── Available data ──
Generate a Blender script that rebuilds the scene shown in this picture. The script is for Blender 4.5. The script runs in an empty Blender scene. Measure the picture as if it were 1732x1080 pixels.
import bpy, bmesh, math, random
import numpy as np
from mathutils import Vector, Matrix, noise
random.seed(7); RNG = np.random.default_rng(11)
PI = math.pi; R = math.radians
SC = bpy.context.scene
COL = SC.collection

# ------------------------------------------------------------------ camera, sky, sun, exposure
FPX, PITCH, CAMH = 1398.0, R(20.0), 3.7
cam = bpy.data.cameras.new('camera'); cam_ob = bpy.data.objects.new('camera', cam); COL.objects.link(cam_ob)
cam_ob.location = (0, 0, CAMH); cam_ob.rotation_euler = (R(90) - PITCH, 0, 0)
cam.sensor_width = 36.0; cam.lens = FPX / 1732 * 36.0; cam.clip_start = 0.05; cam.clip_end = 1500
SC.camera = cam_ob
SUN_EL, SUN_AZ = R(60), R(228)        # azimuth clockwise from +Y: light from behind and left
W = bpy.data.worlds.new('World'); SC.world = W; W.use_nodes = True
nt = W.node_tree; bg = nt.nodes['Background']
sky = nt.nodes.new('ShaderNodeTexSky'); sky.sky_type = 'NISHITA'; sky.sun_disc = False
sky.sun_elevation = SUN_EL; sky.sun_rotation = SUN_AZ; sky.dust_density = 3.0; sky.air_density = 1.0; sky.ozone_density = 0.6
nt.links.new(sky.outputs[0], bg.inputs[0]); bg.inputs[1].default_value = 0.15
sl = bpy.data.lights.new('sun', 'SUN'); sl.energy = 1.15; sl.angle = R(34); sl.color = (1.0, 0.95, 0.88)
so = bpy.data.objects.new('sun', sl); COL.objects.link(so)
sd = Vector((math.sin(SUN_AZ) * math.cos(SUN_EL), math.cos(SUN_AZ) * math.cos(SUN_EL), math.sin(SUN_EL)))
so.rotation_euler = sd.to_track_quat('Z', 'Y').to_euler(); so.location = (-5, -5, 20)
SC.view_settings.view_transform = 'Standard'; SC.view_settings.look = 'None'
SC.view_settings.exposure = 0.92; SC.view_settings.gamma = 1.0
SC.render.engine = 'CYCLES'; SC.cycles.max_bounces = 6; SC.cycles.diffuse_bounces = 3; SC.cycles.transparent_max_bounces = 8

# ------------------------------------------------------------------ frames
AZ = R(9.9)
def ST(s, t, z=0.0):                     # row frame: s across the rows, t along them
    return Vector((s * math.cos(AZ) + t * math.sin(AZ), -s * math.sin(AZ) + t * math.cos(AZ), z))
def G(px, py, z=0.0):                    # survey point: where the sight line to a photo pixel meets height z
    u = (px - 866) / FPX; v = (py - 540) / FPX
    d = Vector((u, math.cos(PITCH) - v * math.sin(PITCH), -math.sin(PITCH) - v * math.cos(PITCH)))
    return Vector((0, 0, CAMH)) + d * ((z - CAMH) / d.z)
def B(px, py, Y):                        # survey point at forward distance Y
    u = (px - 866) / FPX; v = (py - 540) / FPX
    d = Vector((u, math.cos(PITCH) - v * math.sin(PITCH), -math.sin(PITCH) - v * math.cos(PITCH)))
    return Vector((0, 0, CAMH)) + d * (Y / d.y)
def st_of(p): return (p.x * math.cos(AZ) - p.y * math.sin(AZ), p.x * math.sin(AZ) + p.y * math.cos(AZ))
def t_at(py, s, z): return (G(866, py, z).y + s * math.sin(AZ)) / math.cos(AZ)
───
- The problem
Write the entire listing out again, word for word.

- Solution to this problem
Generate a Blender script that rebuilds the scene shown in this picture. The script is for Blender 4.5. The script runs in an empty Blender scene. Measure the picture as if it were 1732x1080 pixels.
import bpy, bmesh, math, random
import numpy as np
from mathutils import Vector, Matrix, noise
random.seed(7); RNG = np.random.default_rng(11)
PI = math.pi; R = math.radians
SC = bpy.context.scene
COL = SC.collection

# ------------------------------------------------------------------ camera, sky, sun, exposure
FPX, PITCH, CAMH = 1398.0, R(20.0), 3.7
cam = bpy.data.cameras.new('camera'); cam_ob = bpy.data.objects.new('camera', cam); COL.objects.link(cam_ob)
cam_ob.location = (0, 0, CAMH); cam_ob.rotation_euler = (R(90) - PITCH, 0, 0)
cam.sensor_width = 36.0; cam.lens = FPX / 1732 * 36.0; cam.clip_start = 0.05; cam.clip_end = 1500
SC.camera = cam_ob
SUN_EL, SUN_AZ = R(60), R(228)        # azimuth clockwise from +Y: light from behind and left
W = bpy.data.worlds.new('World'); SC.world = W; W.use_nodes = True
nt = W.node_tree; bg = nt.nodes['Background']
sky = nt.nodes.new('ShaderNodeTexSky'); sky.sky_type = 'NISHITA'; sky.sun_disc = False
sky.sun_elevation = SUN_EL; sky.sun_rotation = SUN_AZ; sky.dust_density = 3.0; sky.air_density = 1.0; sky.ozone_density = 0.6
nt.links.new(sky.outputs[0], bg.inputs[0]); bg.inputs[1].default_value = 0.15
sl = bpy.data.lights.new('sun', 'SUN'); sl.energy = 1.15; sl.angle = R(34); sl.color = (1.0, 0.95, 0.88)
so = bpy.data.objects.new('sun', sl); COL.objects.link(so)
sd = Vector((math.sin(SUN_AZ) * math.cos(SUN_EL), math.cos(SUN_AZ) * math.cos(SUN_EL), math.sin(SUN_EL)))
so.rotation_euler = sd.to_track_quat('Z', 'Y').to_euler(); so.location = (-5, -5, 20)
SC.view_settings.view_transform = 'Standard'; SC.view_settings.look = 'None'
SC.view_settings.exposure = 0.92; SC.view_settings.gamma = 1.0
SC.render.engine = 'CYCLES'; SC.cycles.max_bounces = 6; SC.cycles.diffuse_bounces = 3; SC.cycles.transparent_max_bounces = 8

# ------------------------------------------------------------------ frames
AZ = R(9.9)
def ST(s, t, z=0.0):                     # row frame: s across the rows, t along them
    return Vector((s * math.cos(AZ) + t * math.sin(AZ), -s * math.sin(AZ) + t * math.cos(AZ), z))
def G(px, py, z=0.0):                    # survey point: where the sight line to a photo pixel meets height z
    u = (px - 866) / FPX; v = (py - 540) / FPX
    d = Vector((u, math.cos(PITCH) - v * math.sin(PITCH), -math.sin(PITCH) - v * math.cos(PITCH)))
    return Vector((0, 0, CAMH)) + d * ((z - CAMH) / d.z)
def B(px, py, Y):                        # survey point at forward distance Y
    u = (px - 866) / FPX; v = (py - 540) / FPX
    d = Vector((u, math.cos(PITCH) - v * math.sin(PITCH), -math.sin(PITCH) - v * math.cos(PITCH)))
    return Vector((0, 0, CAMH)) + d * (Y / d.y)
def st_of(p): return (p.x * math.cos(AZ) - p.y * math.sin(AZ), p.x * math.sin(AZ) + p.y * math.cos(AZ))
def t_at(py, s, z): return (G(866, py, z).y + s * math.sin(AZ)) / math.cos(AZ)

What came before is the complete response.